The idea, of course, is to make maximum use of whatever solar energy falls in your area. To do that, consider the following:

* Look for a moderately sloping building site that faces south. This is the ideal, but southwest or southeast is also very effective. The accent here is on ''moderate slope.'' Steeply sloping sites make excellent use of the sun's energy , but they are more costly to build on.

* Choose a site that is free of shade from 9 in the morning to around 3 in the afternoon. Watch out for trees (even leafless deciduous trees can shade out between 30 and 60 percent of the sun's energy) and any neighboring buildings that might be in the way.

* Avoid low-lying locations, where cold air settles at night. Also avoid the brow of a hill, where wind speeds are frequently 20 percent higher than on any of the sides.

If yours is a city or suburban lot that is both small and flat, your options might be limited. But note where the sun shines, and place the house on the most northerly section of this sunny location. This will reduce the potential for shading by any future building that goes up on a neighboring lot.

The house and its largest windows should always face the sun, but remember to use discretion. True south might be the best theoretical direction to face a house, but you will base your decision on the amount of sun that is available to you. If afternoon shade is a problem on your lot, then face your house a few degrees to the east; if morning sun is the problem, then face the house toward the west.
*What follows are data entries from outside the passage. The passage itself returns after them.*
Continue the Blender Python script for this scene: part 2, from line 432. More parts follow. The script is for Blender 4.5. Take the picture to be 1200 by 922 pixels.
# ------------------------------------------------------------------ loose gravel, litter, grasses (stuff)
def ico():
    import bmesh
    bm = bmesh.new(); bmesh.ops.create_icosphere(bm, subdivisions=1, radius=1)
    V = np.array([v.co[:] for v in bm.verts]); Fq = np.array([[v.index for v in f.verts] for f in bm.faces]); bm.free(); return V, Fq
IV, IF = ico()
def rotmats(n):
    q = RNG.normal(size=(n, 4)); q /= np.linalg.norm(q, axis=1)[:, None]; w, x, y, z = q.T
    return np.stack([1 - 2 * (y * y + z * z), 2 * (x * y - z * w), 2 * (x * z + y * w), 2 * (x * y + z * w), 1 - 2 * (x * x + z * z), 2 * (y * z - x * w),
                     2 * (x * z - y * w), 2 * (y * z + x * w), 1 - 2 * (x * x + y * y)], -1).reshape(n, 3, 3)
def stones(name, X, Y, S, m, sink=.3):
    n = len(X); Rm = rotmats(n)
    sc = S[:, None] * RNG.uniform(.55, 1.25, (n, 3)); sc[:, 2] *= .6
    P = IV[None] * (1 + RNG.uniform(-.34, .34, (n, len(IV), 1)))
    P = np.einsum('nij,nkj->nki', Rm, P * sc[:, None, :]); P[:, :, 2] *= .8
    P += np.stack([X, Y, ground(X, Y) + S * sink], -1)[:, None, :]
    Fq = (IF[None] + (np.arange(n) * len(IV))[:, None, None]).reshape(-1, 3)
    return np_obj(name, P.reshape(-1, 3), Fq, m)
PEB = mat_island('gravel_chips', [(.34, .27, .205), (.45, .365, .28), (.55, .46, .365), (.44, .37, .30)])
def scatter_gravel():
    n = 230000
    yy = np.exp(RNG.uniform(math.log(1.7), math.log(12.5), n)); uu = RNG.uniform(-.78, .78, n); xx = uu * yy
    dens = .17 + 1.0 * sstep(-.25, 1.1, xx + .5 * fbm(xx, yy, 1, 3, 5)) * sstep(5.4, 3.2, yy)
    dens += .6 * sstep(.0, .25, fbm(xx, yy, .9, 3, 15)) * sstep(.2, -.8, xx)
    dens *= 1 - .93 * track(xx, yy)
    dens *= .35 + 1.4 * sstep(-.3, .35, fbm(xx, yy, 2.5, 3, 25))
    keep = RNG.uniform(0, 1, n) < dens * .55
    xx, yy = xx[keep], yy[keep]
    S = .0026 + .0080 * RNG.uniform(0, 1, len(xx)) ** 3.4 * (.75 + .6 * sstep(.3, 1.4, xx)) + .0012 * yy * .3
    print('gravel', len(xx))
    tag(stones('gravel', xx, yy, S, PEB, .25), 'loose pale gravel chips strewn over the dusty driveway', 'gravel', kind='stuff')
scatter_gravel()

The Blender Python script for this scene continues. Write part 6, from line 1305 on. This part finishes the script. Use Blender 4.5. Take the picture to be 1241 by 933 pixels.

I was told recently of a young woman who steadfastly set her mind against any form of solar house because she felt she could not afford anything more than a factory-built, modular home. She had the house delivered and placed on the foundation so that it faced the street, which wasn't the most energy-efficient option she had.

There is nothing wrong with modular homes. Indeed, they provide some of the best value for the money available today. But even a nonsolar home uses far less energy if it is bathed in the sun all winter long and if its principal windows face the equator. To have less is inexcusable in this day and age.